Il giorno dopo, lo stesso migrante ci contatta per riferirci che gli screzi con taluni operatori non sono cessati. Decidiamo, quindi, di recarci sul posto e di parlare con l’operatore in questione. Veniamo accolti con un atteggiamento arrogante da parte dello stesso, anche nei nostri confronti, e sbeffeggiati dal cuoco il quale assiste al tentativo di colloquio con l’operatore. Nella stessa giornata apprendiamo che circa 5 giorni fa un altro ragazzo di nazionalità pakistana è stato allontanato dalla struttura, sempre previo intervento delle forze dell’ordine, in seguito a una protesta derivante dalla richiesta, negata, di mangiare un secondo piatto di riso. La notizia ci viene confermata, ancora una volta, dal direttore del centro adducendo, come giustificazione, un comportamento particolarmente irascibile da parte del migrante.

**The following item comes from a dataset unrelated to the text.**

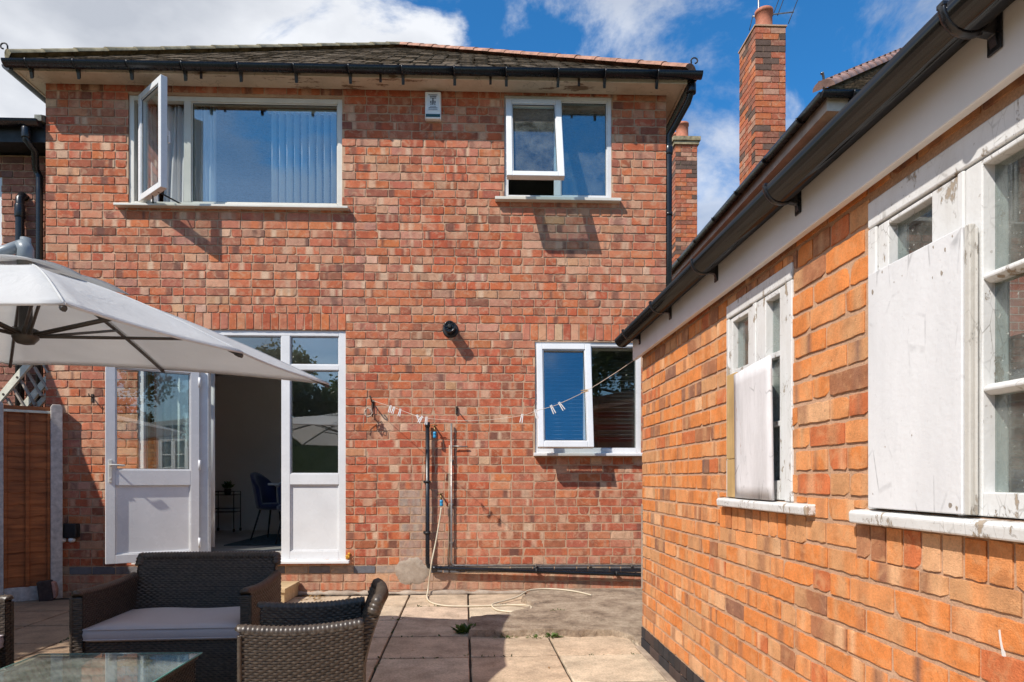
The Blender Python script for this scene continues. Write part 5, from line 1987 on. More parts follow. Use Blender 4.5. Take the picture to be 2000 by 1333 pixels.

Insomma, anche questa volta siamo costretti a registrare storie e situazioni che ci lasciano al tempo stesso confusi e furiosi. Nei tanti centri di “malaccoglienza ordinaria” che si stanno moltiplicando sul nostro territorio non importa la qualità del servizio offerto (se mai venisse offerto), non importa la professionalità, la sensibilità e la capacità relazionale degli operatori, non importa il valore infinito di una vita umana. Ciò che importa è il tornaconto economico che la sola presenza di quella singola vita riesce a produrre; è riuscire ad utilizzare, manovrare, minacciare quelle stesse vite. Ciò che importa, a volte, è che si diano posti di lavoro, magari a persone con legami più o meno importanti. Ciò che importa è, soprattutto, che tutto quanto questo non esca fuori dai luoghi in cui ogni presenza “non allineata” è assolutamente bandita.